The venues are often not located near anything of very much interest though, and there's not enough time to explore too far away. You have to be back at the venue in plenty of time to get yourself prepared to play & keep the show running on time.

When the show's over, you have to spend an hour or so packing everything up & loading it all back into the vehicle. Then on to where you are sleeping that night (usually not the most comfortable of accommodations). At this point you are lucky to be in bed by 3am & you are going to likely need to be up and on the road again by 10am... which means maybe 6 hours of sleep.

You are lucky to get a shower once every 3-4 days, and doing laundry means using those very few precious exploring hours you have in a city by sitting in some sketchy laundromat near the venue.

Once in a while you have a day off on tour, but these are often drive days... meaning you have a show in Denver on a Wednesday & your next show is in Seattle on Friday. You don't get to spend Thursday seeing cool stuff. You spend it driving in shifts (and sleeping in the cramped vehicle when it's not your turn to drive) for the entire day & most of the night, then again Friday morning just so you can make it to the Seattle gig on time. Then immediately load the gear, what to sound check, etc., etc.

Bus tours aren't much better. If you are on a bus, you don't have to drive & that's advantageous in some ways. You also have pretty much no freedom & are absolutely anchored to staying near the venue. When the show is going on (from load in, through the check, through the show, and until the load out is done), the bus driver goes to a hotel & sleeps. Then, the bus rolls out at 3am-4am & drives all night. The band & crew sleep in tiny bunks that look like something from one of those odd Japanese hotels where people sleep in a wall of little pods because they are too overpopulated to have room for spacious hotel rooms.

Also, let's say you're in Chicago & you really need to hit a music store because some of your gear broke the night before. Unfortunately there isn't one with what you need within walking distance, or that is easy to get to via public transit. If you are lucky, the venue might have someone who can run you there... otherwise you're kinda screwed because the bus isn't going to be able to leave after if arrives at the club.

There's also the idea of "if you're not playing, you're paying" - It's expensive to be on the road. You have to get insurance on all the gear, pay for gas for the vehicle, food (the venue might cover one meal day, but you still have the rest for everyone), tolls, you have to pay the crew & cover their meals (this could be a tour manager, a sound guy, a lighting director, a guitar tech, a drum tech, a monitor engineer, and a march person), if you are on a bus you have to pay the huge rental cost plus the driver's hotel rooms, etc. The venues take a portion of the ticket sales, and very often take around 15% of the money you make from selling merch. That's the potential for a whole lot of expenses, which means it's REALLY hard to justify taking a day off.
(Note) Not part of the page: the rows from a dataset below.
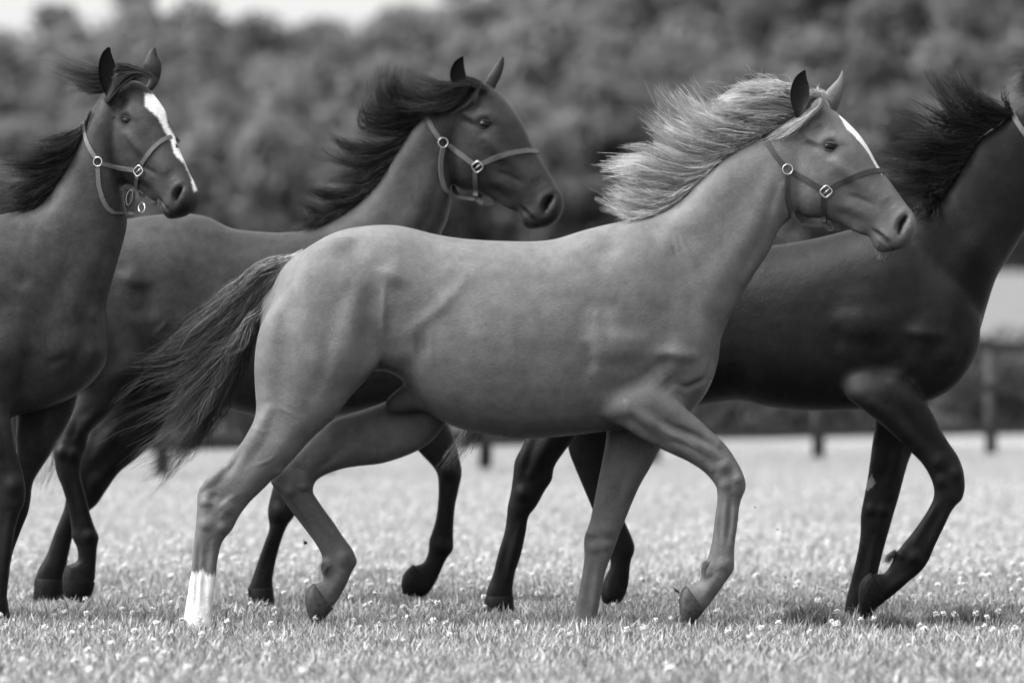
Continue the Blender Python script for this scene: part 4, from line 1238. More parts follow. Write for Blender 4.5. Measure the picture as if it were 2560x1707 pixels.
    make('dock', V, Fc, mat, root, np.full(len(V), .16))
    # chin beard and whiskers
    W = [[(1760, 1200), (1770, 1260), (1740, 1300), (1700, 1340)], [(1800, 1235), (1840, 1270), (1830, 1310), (1760, 1335)], [(1850, 1255), (1880, 1290), (1900, 1330), (1880, 1370)], [(1960, 1360), (1960, 1390), (1950, 1420)], [(2040, 1360), (2040, 1390), (2020, 1425)]]
    add_hair('chin_hair', root, 'C5', W, -.01, 45, .0009, .3, .4, hm, m=8, clump=8, spread=.02, frizz=.006, seed=9, jit=.5)
    return root
light_horse()

# ---- dark bay behind, left of centre
def bay_horse():
    Y = 1.7
    root = thing('horse', 'dark bay horse with black mane and no blaze, head above the pale horse\'s back', 'horse', P(640, 1490, Y)[:2] + (0,))
    mat = coat_mat('bay_coat', 0.46, 0.11, 0.3, 3.0)
    base = 0.036
    xf = HeadXf(src('B4', 1025, 250), src('B4', 1478, 915), Y, math.radians(14))
    TR = secs('F', Y, [(110, 620, 95, 720, .08), (150, 560, 110, 820, .17), (220, 520, 180, 870, .22), (300, 501, 280, 870, .25), (400, 490, 370, 870, .26), (470, 495, 450, 900, .26), (530, 523, 520, 938, .27), (590, 531, 585, 956, .27), (660, 533, 660, 965, .27),
                       (740, 520, 760, 960, .25), (830, 520, 860, 940, .22), (900, 560, 950, 920, .19), (970, 640, 1010, 870, .14), (1020, 720, 1030, 800, .06)])
    NK = secs('B4', Y, [(60, 1040, 760, 1420, .18), (170, 1005, 800, 1250, .165), (290, 955, 830, 1080, .14), (415, 860, 868, 990, .115), (515, 740, 888, 905, .10), (608, 590, 890, 810, .09), (705, 450, 885, 710, .085), (840, 335, 880, 620, .078), (950, 255, 930, 500, .068)])
    HN = secs('H3', Y - .165, [(250, -500, 900, -450, .08), (300, -300, 900, -200, .11), (400, -130, 870, -40, .095), (470, 50, 745, 110, .07), (435, 190, 645, 210, .055), (395, 290, 550, 300, .045), (340, 370, 532, 390, .042), (328, 440, 502, 470, .04), (345, 550, 498, 560, .036),
                               (395, 670, 522, 670, .03), (420, 770, 548, 770, .028), (435, 870, 580, 870, .03), (440, 940, 607, 935, .034), (470, 1000, 597, 990, .033), (472, 1080, 590, 1075, .03), (410, 1110, 583, 1190, .036)])
    HNH = secs('H3', Y - .165, [(405, 1105, 582, 1215, .038), (385, 1165, 570, 1270, .05), (384, 1240, 540, 1320, .056), (400, 1300, 500, 1340, .05)])
    HF = secs('H3', Y + .165, [(760, -240, 1150, -60, .1), (760, -40, 1060, 150, .085), (640, 150, 960, 330, .07), (560, 270, 860, 440, .055), (490, 420, 735, 540, .048), (430, 560, 655, 650, .042), (405, 700, 592, 740, .04), (380, 790, 522, 800, .034), (335, 900, 460, 900, .028),
                               (290, 1030, 425, 1030, .028), (235, 1130, 405, 1140, .034), (212, 1200, 388, 1210, .034)])
    HFH = secs('H3', Y + .165, [(212, 1190, 388, 1195, .038), (206, 1250, 392, 1250, .05), (198, 1375, 404, 1375, .058)])
    FN = secs('E2', Y - .14, [(820, -200, 1120, -100, .09), (760, 100, 1000, 150, .07), (700, 300, 910, 340, .055), (648, 500, 835, 560, .046), (612, 650, 790, 680, .043), (612, 720, 757, 735, .042), (620, 778, 728, 776, .034), (590, 880, 692, 870, .028), (550, 985, 662, 980, .028),
                              (512, 1095, 642, 1090, .034), (488, 1160, 645, 1155, .036)])
    FNH = secs('E2', Y - .14, [(488, 1150, 645, 1150, .04), (492, 1200, 650, 1200, .052), (500, 1280, 660, 1280, .058)])
    FF = secs('E5', Y + .14, [(-120, -200, 220, -300, .09), (0, -60, 270, -150, .07), (100, 110, 370, 40, .058), (200, 255, 435, 190, .048), (290, 350, 470, 330, .044), (325, 405, 479, 400, .043), (332, 480, 463, 480, .037), (327, 600, 438, 600, .029), (310, 700, 428, 710, .028),
                              (275, 810, 425, 800, .031), (272, 870, 425, 865, .034), (245, 940, 385, 920, .031), (200, 960, 325, 1050, .032), (168, 962, 292, 1105, .036)])
    FFH = secs('E5', Y + .14, [(178, 955, 296, 1100, .038), (130, 1000, 275, 1128, .048), (106, 1060, 245, 1150, .052), (112, 1130, 200, 1165, .045)])
    dk = [1, .8, .4, .22, .2, .2, .2]
    parts = [part(TR, 1.0, 1.0, 1, 2.3), part(NK, [.9, .7, .5, .3], 1.0, 2), head_part(xf, .95), part(into(HN, HNH), [1, .6, .3, .1, .1], dk, 3), part(into(HF, HFH), [.8, .4, .2, .1, .1], dk, 4), part(into(FN, FNH), [.6, .3, .1, .1], dk, 5), part(into(FF, FFH), [.6, .3, .1, .1], dk, 6)]
    ears = [ear_mesh(secs('B4', Y - .10, [(948, 90, 956, 93, 0), (908, 118, 957, 120, 0), (886, 160, 962, 160, 0), (882, 200, 970, 200, 0), (893, 235, 970, 235, 0), (915, 265, 960, 262, 0), (920, 290, 950, 290, 0)]), True),
            ear_mesh(secs('B4', Y + .06, [(1162, 90, 1176, 95, 0), (1138, 125, 1178, 130, 0), (1110, 165, 1168, 175, 0), (1085, 200, 1152, 215, 0), (1072, 230, 1136, 246, 0), (1075, 262, 1125, 280, 0), (1080, 300, 1120, 310, 0)]), False)]
    br = [('H2', [(890, 720), (895, 840), (920, 1000)], 34, -.014), ('H2', [(940, 1080), (1040, 980)], 10, .004)]
    dm = move(D_HIND, -650, 10) + move(D_FLANK, -627, 4) + move(D_NECK_C, -829, -60)
    dm += [('H3', [(440, 180), (400, 330)], 60, .009), ('H3', [(580, 180), (470, 330)], 70, .010), ('H3', [(370, 420)], 60, .008), ('H3', [(450, 430)], 60, .008), ('H3', [(380, 560), (450, 850)], 40, .005), ('H3', [(460, 540), (540, 850)], 50, .006), ('H3', [(550, 930)], 60, .008),
           ('H3', [(720, 260), (580, 450)], 80, .012), ('H3', [(640, 540), (560, 650)], 80, .010), ('E2', [(680, 680)], 80, .008), ('E2', [(640, 780), (560, 1040)], 40, .006), ('E5', [(400, 390)], 70, .009), ('E5', [(400, 500), (390, 750)], 50, .006), ('E5', [(350, 840)], 70, .008)]
    body, bv, co, uv = build_body(root, parts, xf, ears, 0.0060, mat, base, br, None, 0.5, dm)
    add_eyes(root, xf, bv); add_halter(root, xf, bv, M_strap_light)
    for s_ in (HNH, HFH, FNH, FFH): hoof_mesh(s_, root, M_hoof)
    hm = hair_mat('black_bay_hair', 0.4, 0.28)
    G = [[(950, 250), (850, 260), (740, 300), (640, 280), (600, 180)], [(900, 290), (780, 330), (650, 340), (560, 300), (575, 180)], [(830, 340), (700, 370), (600, 360), (530, 330), (540, 220)], [(750, 400), (640, 420), (540, 430), (470, 400), (460, 300)],
         [(720, 440), (600, 480), (480, 480), (400, 440), (410, 340)], [(690, 490), (560, 560), (440, 560), (360, 520), (285, 520)], [(655, 550), (520, 620), (400, 630), (320, 620), (260, 560)], [(610, 620), (480, 690), (370, 720), (280, 710), (230, 720)],
         [(565, 700), (440, 760), (330, 780), (220, 780), (160, 790)], [(515, 760), (400, 830), (290, 850), (180, 840), (100, 820)], [(465, 820), (350, 890), (240, 910), (140, 910), (60, 880)], [(405, 880), (300, 930), (200, 960), (120, 950), (70, 920)],
         [(325, 940), (230, 980), (150, 1010), (80, 1040), (20, 1060)], [(250, 975), (180, 1010), (100, 1040), (40, 1060), (0, 1080)]]
    add_hair('mane', root, 'B4', G, Y - .01, 3600, .0030, .010, .022, hm, m=11, clump=26, spread=.04, frizz=.014, tipdep=.02, seed=12, cvar=.5, tight=.25, lenr=(.65, 1.12), wave=.006)
    G2 = [[(1080, 270), (960, 250), (840, 230), (760, 190), (700, 160)], [(1040, 230), (930, 240), (820, 270), (720, 250), (690, 220)], [(1000, 240), (900, 280), (800, 320), (690, 300), (650, 230)], [(980, 270), (900, 320), (820, 350), (720, 370), (600, 350)], [(950, 320), (900, 370), (850, 390), (760, 390), (640, 360)]]
    add_hair('mane', root, 'B4', G2, Y - .07, 900, .0026, .016, .035, hm, m=11, clump=18, spread=.03, frizz=.014, seed=13, cvar=.4)
    G3 = [[(960, 200), (1010, 210), (1060, 250), (1110, 290)], [(980, 230), (1030, 240), (1080, 260), (1125, 300)], [(1060, 250), (1040, 290), (990, 340), (920, 390)], [(1040, 270), (1010, 310), (960, 360), (880, 410)]]
    add_hair('forelock', root, 'B4', G3, Y - .08, 420, .0022, .022, .035, hm, m=9, clump=20, spread=.012, frizz=.006, seed=14)
    TG = [[('', 0)]] if False else [[(70, 640), (40, 760), (60, 900), (120, 1010), (95, 1100)], [(80, 640), (60, 760), (90, 900), (140, 1010), (110, 1090)], [(60, 660), (20, 800), (20, 950), (60, 1060), (70, 1120)]]
    add_hair('tail', root, 'F', TG, Y + .05, 500, .0028, .03, .06, hm, m=12, clump=20, spread=.05, frizz=.015, seed=15)
    return root
bay_horse()

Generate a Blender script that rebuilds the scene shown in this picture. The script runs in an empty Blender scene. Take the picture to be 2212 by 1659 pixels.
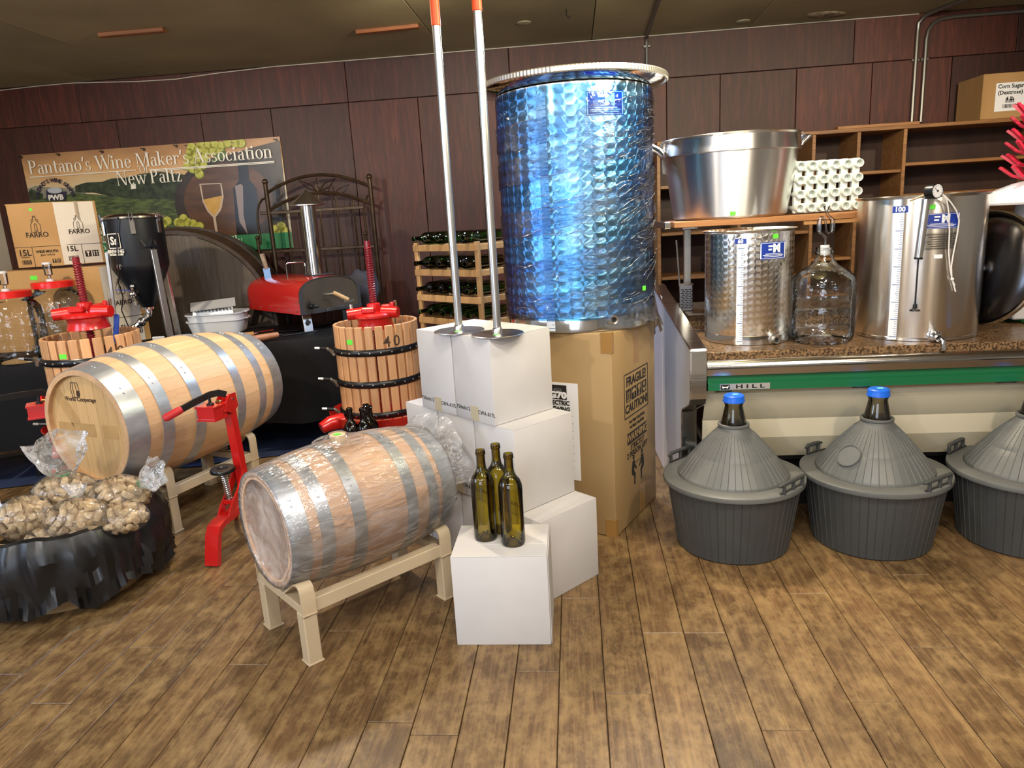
import bpy, bmesh, math, random
from mathutils import Vector, Matrix, noise
random.seed(7)
PI = math.pi
SC = bpy.context.scene
COL = SC.collection

# ------------------------------------------------------------------ camera
F_PX, PITCH, ROLL, EYE = 1534.0, math.radians(13.3), math.radians(3.4), 1.30
cp, sp, cr, sr = math.cos(PITCH), math.sin(PITCH), math.cos(ROLL), math.sin(ROLL)
cam = bpy.data.objects.new('camera', bpy.data.cameras.new('camera'))
COL.objects.link(cam)
cam.data.sensor_fit = 'HORIZONTAL'
cam.data.sensor_width = 36.0
cam.data.lens = F_PX / 2212 * 36.0
cam.data.clip_start = 0.05
cam.matrix_world = Matrix(((cr, sr, 0, 0), (-sr * sp, cr * sp, -cp, 0), (-sr * cp, cr * cp, sp, EYE), (0, 0, 0, 1)))
SC.camera = cam
# ------------------------------------------------------------------ world, light, exposure
w = bpy.data.worlds.new('world')
SC.world = w
w.use_nodes = True
w.node_tree.nodes['Background'].inputs[0].default_value = (0.62, 0.78, 1.0, 1)
w.node_tree.nodes['Background'].inputs[1].default_value = 1.0
SC.view_settings.view_transform = 'Standard'
SC.view_settings.look = 'None'
SC.view_settings.exposure = 0.70
SC.view_settings.gamma = 1.0
SC.view_settings.use_curve_mapping = False


def lamp(name, kind, loc, energy, color, size=0.1, aim=None, size_y=None, angle=None, blend=0.5):
    l = bpy.data.lights.new(name, kind)
    l.energy = energy
    l.color = color
    if kind == 'AREA':
        l.size = size
        l.shape = 'DISK' if size_y is None else 'RECTANGLE'
        if size_y:
            l.size_y = size_y
    else:
        l.shadow_soft_size = size
    if kind == 'SPOT':
        l.spot_size = angle
        l.spot_blend = blend
    o = bpy.data.objects.new(name, l)
    COL.objects.link(o)
    o.location = loc
    if aim is not None:
        d = Vector(aim) - Vector(loc)
        o.rotation_euler = d.to_track_quat('-Z', 'Y').to_euler()
    return o


WARM = (1.0, 0.83, 0.62)
WHITE = (1.0, 0.93, 0.84)
lamp('spot_light_rear_left', 'SPOT', (-1.0, 3.35, 2.38), 80, WARM, 0.05, (-0.75, 2.3, 0), None, math.radians(110), 0.6)
lamp('spot_light_rear_right', 'SPOT', (0.70, 3.15, 2.38), 90, WARM, 0.05, (1.0, 2.2, 0), None, math.radians(120), 0.6)
lamp('spot_light_front_left', 'SPOT', (-2.4, -0.6, 2.36), 95, WHITE, 0.06, (-0.2, 2.8, 0.5), None, math.radians(80), 0.7)
lamp('spot_light_front_right', 'SPOT', (1.6, 0.6, 2.36), 66, WARM, 0.06, (1.5, 2.9, 0.7), None, math.radians(90), 0.7)
lamp('spot_light_centre', 'SPOT', (0.2, 0.3, 2.36), 30, WHITE, 0.06, (0.0, 2.6, 0.8), None, math.radians(95), 0.7)
lamp('spot_light_far_left', 'SPOT', (-2.6, 2.4, 2.36), 95, WARM, 0.05, (-2.4, 4.4, 0.9), None, math.radians(95), 0.7)
lamp('spot_light_far_right', 'SPOT', (2.6, 2.3, 2.36), 75, WARM, 0.05, (2.2, 4.4, 1.0), None, math.radians(90), 0.7)
lamp('spot_light_wall', 'SPOT', (-0.3, 3.6, 2.38), 30, WARM, 0.05, (-0.9, 5.2, 1.2), None, math.radians(120), 0.7)
lamp('cool_light_behind_tank', 'SPOT', (0.25, 4.25, 2.25), 75, (0.52, 0.70, 1.0), 0.10, (0.35, 3.2, 0.2), None, math.radians(150), 0.5)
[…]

No days off means even less time available to go exploring when you are passing through these amazing areas of the country.

I loved touring, but it was work. Right now I do not miss it at all. I'm extremely grateful for the experiences it provided, but I'm also happy to finally be in a place in life where I can go see those places & truly enjoy them with much less worry about the pressures of time & money restraints.

Man! As crazy as this may sound....that sounds like a blast! To be free of the 9 to 5 BS and play music (albeit with azzhats you prolly despise by that point).....man....sounds good to me.